Mastersinger From Minsk

In the City of Munich, 1868, composer Richard Wagner has finally completed the libretto and score for his new opera “Die Meistersinger von Nuremberg,” an undertaking of sixteen years of starts and stops, and limitless revisions.   After a string of extremely difficult years consisting of political exile; severe financial problems; incessant slings and arrows from his music critics and a chaotic domestic life – Wagner’s reputation and financial stability depend on the critical and popular success of this new work.

When an anonymous note arrives threatening the success of Wagner’s premiere, Inspector Hermann Preiss is called to investigate. With the premiere less than two months away, and an enemy list stretching from one opera act to another, discovering the perpetrator before opening night will be Preiss’ Magnum Opus. As Preiss narrows his search, a series of calamitous murders of people involved in the opera production eliminate his prime suspects and leaves him wondering if Wagner himself may be the culprit.  

Join Düsseldorf’s top detective, in the second installment of the Hermann Preiss Series, for another mystery in the world of classical rock stars, where life and death hangs on a single note.

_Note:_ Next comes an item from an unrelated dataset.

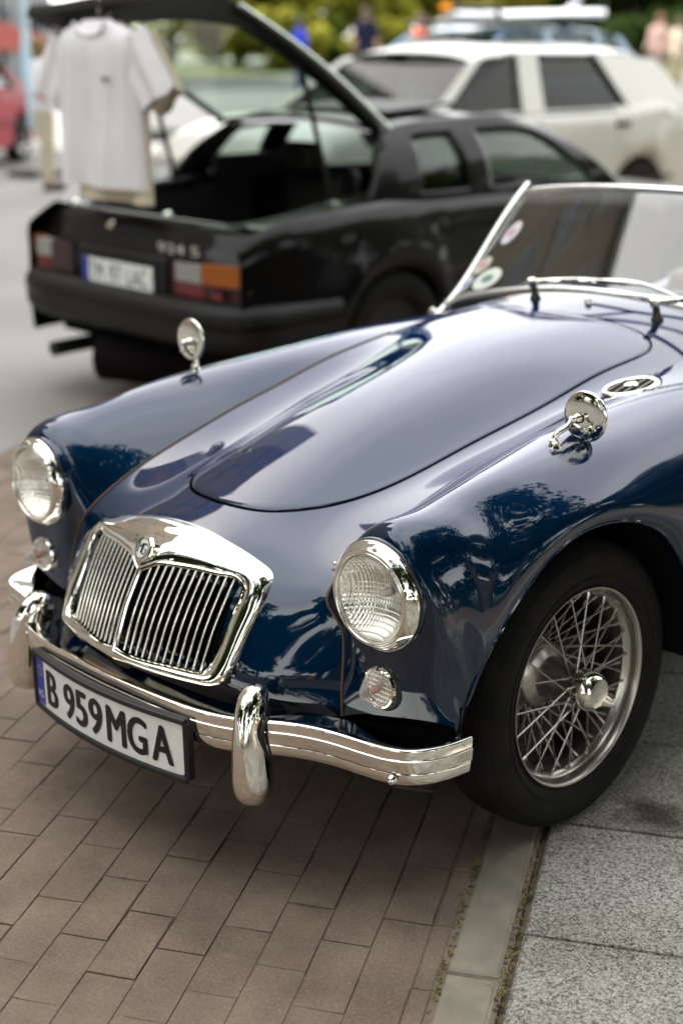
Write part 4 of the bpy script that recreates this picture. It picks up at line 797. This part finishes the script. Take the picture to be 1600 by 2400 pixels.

Morley Torgov is an award-winning author of five previous novels and has won the Leacock Medal for Humour twice. The Outside Chance of Maxmilian Glick was made into a movie that took the main prize at the Toronto International Film Festival and was also the basis of a 26 part CBC TV sitcom. His first book A Good PLace to Come From was adapted for TV and for three full-length stage plays by Israel Horovitz that have enjoyed productions at numerous community theaters in the US.